Each line containing the word "parts" must be collected.

Collection entries:
<<<<
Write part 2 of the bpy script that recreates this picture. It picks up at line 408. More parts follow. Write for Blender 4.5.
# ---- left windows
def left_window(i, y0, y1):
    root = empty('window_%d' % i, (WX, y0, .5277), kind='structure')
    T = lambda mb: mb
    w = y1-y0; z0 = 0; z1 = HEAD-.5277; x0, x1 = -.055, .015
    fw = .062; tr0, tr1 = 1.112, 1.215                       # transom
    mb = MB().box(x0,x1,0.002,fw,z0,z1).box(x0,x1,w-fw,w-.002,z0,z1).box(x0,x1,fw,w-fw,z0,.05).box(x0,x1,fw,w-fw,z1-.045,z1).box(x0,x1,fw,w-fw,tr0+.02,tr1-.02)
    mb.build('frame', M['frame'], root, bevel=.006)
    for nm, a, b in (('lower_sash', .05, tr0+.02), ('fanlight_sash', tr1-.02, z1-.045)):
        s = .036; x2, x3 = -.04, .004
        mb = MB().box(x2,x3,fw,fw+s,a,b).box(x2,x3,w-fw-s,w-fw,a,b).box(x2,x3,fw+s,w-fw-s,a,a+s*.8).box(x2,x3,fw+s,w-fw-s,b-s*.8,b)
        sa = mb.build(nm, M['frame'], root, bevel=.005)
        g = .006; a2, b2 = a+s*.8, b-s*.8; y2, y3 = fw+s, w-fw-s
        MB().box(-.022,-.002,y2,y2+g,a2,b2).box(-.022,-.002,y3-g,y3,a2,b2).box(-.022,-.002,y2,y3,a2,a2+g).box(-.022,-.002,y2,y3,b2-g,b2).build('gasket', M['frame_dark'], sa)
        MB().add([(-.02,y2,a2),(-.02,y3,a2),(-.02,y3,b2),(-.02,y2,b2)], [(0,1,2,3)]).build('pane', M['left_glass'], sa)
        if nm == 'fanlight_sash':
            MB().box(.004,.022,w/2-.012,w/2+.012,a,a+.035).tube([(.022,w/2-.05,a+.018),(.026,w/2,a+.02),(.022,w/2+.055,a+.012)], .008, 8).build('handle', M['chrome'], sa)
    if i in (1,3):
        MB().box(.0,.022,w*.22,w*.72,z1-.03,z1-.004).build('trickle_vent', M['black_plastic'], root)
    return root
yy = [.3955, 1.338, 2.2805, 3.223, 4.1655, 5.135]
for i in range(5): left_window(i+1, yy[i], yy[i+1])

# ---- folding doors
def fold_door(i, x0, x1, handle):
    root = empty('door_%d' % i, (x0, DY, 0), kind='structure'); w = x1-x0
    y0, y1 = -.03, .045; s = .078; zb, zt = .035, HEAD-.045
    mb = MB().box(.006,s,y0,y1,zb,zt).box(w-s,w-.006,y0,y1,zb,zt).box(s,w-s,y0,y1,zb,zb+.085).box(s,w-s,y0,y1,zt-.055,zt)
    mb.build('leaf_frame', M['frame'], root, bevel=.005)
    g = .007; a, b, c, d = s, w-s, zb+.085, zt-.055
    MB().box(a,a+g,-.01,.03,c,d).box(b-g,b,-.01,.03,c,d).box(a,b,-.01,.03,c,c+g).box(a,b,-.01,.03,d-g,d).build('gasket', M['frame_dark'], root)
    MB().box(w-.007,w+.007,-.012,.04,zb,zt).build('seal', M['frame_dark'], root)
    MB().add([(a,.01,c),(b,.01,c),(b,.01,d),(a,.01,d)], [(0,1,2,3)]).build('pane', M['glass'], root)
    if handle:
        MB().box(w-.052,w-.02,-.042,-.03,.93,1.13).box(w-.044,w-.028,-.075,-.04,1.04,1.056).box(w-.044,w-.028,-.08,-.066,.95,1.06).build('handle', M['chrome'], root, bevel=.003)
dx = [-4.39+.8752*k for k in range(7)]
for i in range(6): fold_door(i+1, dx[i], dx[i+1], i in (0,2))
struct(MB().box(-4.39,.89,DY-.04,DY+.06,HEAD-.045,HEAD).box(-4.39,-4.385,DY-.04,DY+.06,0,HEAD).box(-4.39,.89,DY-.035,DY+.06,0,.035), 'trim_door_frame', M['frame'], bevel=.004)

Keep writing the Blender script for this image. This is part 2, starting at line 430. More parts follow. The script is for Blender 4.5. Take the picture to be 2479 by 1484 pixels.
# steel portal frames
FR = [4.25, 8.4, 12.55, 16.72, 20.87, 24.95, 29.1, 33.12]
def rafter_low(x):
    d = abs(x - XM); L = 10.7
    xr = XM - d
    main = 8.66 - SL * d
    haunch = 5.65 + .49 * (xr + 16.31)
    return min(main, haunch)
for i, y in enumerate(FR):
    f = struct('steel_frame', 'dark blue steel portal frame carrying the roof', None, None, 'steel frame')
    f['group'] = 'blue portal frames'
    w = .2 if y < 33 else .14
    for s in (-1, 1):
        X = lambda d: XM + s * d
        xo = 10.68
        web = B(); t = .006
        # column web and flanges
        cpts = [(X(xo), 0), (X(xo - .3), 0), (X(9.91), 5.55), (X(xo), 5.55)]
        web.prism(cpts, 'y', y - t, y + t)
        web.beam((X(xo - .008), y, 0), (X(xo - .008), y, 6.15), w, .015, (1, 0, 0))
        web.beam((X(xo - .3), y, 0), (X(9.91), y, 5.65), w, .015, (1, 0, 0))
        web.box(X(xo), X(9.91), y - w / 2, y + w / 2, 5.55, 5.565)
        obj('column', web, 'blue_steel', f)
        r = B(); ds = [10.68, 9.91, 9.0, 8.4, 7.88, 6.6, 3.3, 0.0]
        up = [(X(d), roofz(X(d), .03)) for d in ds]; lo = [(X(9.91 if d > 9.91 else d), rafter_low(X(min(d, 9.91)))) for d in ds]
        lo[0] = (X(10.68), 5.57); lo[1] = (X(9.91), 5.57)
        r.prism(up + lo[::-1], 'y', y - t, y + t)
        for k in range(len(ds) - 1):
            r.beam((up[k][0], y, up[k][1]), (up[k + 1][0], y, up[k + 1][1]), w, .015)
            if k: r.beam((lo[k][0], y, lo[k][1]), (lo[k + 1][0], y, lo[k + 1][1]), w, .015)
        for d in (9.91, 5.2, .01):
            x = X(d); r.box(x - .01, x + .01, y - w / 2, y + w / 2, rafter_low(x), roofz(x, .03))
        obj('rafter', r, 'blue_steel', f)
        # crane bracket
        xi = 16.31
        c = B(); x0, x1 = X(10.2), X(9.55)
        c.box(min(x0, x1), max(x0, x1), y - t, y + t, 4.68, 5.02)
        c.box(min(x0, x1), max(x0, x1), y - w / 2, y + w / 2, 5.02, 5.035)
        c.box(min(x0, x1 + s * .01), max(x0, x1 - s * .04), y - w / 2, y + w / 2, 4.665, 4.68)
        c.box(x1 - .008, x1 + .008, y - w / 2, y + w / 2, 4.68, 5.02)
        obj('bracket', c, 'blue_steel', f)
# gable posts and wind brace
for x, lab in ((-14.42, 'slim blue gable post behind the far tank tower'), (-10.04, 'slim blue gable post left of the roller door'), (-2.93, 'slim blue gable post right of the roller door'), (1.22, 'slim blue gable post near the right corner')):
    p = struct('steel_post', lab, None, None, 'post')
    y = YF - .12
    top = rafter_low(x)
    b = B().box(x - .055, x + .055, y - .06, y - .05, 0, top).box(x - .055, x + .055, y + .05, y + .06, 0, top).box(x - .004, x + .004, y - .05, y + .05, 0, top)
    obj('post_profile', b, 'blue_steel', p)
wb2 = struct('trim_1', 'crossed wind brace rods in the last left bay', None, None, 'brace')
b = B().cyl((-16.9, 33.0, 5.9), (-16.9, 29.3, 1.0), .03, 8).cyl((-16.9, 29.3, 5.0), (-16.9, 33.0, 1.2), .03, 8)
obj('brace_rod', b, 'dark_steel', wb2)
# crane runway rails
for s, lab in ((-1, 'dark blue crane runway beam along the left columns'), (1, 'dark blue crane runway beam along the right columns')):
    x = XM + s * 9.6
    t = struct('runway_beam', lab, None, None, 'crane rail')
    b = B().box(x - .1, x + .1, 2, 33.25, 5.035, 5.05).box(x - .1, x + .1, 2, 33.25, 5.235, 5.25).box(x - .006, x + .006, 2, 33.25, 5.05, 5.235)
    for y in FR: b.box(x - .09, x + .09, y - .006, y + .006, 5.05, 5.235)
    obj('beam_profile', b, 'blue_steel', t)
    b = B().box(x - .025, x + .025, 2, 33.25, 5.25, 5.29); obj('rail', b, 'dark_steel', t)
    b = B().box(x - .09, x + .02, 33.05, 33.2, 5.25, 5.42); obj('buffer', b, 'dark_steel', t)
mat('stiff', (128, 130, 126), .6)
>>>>
*RESULT OF THIS TASK:*
Write part 2 of the bpy script that recreates this picture. It picks up at line 408. More parts follow. Write for Blender 4.5.
Keep writing the Blender script for this image. This is part 2, starting at line 430. More parts follow. The script is for Blender 4.5. Take the picture to be 2479 by 1484 pixels.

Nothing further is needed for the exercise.